Raw data:
%%
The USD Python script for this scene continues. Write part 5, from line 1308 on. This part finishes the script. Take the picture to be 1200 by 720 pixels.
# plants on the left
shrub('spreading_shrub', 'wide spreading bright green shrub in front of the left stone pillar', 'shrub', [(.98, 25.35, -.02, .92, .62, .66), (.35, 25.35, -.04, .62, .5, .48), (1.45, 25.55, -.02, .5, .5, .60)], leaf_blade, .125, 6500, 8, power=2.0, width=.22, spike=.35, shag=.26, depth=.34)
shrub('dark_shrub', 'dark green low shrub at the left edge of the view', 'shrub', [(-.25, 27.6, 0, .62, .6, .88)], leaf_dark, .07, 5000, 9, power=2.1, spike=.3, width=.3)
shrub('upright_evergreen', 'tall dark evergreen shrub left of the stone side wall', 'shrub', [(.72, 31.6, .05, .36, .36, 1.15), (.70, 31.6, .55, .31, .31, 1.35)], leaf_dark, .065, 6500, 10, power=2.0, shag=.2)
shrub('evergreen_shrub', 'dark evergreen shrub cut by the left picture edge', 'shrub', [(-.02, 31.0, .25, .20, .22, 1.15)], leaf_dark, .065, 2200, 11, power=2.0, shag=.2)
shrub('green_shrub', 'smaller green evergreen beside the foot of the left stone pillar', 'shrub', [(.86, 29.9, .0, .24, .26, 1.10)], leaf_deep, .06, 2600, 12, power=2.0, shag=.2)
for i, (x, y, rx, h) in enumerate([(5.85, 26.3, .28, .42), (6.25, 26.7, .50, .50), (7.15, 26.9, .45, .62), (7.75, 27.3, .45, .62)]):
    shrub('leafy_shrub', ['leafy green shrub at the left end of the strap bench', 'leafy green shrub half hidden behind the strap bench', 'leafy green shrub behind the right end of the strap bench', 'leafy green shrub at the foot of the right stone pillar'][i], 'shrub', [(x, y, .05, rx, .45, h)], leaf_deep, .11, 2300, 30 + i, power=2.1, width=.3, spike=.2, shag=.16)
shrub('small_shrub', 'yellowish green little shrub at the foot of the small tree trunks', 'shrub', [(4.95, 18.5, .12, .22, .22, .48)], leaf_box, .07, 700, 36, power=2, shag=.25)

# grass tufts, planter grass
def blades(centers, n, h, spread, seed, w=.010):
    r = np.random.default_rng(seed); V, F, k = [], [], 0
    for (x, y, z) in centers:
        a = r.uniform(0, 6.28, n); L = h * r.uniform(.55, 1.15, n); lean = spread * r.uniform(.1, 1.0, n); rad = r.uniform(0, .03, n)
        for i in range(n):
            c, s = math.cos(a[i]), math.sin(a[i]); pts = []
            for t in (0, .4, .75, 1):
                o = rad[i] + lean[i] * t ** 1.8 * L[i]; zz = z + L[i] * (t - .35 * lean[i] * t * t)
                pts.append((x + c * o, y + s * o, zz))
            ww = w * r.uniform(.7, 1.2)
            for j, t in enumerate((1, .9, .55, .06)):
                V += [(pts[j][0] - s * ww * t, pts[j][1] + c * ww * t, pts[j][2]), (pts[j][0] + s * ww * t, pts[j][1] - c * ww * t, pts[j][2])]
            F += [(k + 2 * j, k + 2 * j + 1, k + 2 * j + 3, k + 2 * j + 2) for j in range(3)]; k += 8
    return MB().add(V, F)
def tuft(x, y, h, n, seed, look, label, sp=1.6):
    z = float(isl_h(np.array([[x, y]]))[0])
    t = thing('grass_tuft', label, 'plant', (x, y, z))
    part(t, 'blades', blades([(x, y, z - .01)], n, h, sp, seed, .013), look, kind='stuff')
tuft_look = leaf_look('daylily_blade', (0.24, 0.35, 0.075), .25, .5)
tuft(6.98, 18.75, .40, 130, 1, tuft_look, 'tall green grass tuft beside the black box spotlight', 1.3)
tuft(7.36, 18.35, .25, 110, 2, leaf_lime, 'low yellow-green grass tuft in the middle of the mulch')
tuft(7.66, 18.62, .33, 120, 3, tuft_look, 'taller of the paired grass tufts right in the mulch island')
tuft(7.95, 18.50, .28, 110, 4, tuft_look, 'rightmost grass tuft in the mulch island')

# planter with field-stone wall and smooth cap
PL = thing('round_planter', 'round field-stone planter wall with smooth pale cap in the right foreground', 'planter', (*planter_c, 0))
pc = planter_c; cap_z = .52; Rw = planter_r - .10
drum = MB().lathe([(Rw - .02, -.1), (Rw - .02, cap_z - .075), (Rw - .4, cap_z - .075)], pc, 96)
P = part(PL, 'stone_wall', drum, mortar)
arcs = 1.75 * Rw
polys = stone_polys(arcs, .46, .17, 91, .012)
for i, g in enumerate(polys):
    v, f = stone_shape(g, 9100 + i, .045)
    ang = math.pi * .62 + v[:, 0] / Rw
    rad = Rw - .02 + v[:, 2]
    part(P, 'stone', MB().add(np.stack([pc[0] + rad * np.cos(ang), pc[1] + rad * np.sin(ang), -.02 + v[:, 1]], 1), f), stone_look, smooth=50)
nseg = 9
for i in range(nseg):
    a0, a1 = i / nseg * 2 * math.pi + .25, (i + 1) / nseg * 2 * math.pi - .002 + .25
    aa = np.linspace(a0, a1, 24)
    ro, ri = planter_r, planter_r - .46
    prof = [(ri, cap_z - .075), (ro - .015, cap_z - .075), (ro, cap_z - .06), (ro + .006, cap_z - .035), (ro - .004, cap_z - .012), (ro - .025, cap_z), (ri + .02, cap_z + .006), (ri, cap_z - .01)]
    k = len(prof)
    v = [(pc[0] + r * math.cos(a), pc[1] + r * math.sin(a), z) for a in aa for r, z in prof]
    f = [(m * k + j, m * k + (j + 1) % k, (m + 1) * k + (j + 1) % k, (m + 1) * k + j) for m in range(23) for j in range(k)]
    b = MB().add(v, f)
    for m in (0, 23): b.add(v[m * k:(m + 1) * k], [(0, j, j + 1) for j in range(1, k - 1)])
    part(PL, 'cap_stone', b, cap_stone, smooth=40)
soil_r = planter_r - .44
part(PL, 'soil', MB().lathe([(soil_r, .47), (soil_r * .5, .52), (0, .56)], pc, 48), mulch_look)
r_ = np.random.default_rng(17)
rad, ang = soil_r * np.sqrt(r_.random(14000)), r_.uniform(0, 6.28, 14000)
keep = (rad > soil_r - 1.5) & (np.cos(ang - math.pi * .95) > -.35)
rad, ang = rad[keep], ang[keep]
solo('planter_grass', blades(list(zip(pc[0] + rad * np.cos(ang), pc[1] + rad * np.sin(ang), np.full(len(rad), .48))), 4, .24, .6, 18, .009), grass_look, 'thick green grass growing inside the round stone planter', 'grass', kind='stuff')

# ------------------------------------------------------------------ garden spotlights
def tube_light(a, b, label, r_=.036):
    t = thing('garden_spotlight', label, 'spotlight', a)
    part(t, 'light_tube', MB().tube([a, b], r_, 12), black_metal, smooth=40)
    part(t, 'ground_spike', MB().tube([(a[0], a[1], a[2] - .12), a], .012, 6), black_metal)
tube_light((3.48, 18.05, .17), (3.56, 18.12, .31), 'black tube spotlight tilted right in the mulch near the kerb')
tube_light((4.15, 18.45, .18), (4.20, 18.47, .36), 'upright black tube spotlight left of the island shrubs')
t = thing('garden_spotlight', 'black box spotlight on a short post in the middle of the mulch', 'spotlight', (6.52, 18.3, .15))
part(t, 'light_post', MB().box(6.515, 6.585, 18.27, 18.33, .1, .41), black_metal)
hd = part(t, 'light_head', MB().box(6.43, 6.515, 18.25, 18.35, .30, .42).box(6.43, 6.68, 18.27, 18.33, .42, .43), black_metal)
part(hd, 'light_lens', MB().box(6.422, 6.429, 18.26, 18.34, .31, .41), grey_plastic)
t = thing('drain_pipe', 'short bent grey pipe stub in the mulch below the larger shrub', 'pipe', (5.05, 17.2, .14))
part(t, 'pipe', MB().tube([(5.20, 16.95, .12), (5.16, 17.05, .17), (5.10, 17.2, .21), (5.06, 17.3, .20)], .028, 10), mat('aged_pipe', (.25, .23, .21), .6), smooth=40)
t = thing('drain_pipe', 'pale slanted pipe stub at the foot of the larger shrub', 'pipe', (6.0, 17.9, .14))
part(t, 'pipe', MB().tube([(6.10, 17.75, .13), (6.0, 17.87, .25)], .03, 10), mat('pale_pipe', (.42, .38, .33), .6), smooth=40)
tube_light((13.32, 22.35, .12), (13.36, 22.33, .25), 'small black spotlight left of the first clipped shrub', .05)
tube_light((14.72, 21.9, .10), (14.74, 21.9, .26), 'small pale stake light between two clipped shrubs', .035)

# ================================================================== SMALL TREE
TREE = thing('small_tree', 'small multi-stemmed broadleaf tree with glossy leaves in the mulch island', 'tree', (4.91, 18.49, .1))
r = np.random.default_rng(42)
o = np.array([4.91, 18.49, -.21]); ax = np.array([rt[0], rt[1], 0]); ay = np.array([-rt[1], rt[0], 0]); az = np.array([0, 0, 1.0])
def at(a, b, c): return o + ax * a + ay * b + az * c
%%
Given exercise: Search the data for the string "picture". List each line that has it.

In response:
The USD Python script for this scene continues. Write part 5, from line 1308 on. This part finishes the script. Take the picture to be 1200 by 720 pixels.
shrub('evergreen_shrub', 'dark evergreen shrub cut by the left picture edge', 'shrub', [(-.02, 31.0, .25, .20, .22, 1.15)], leaf_dark, .065, 2200, 11, power=2.0, shag=.2)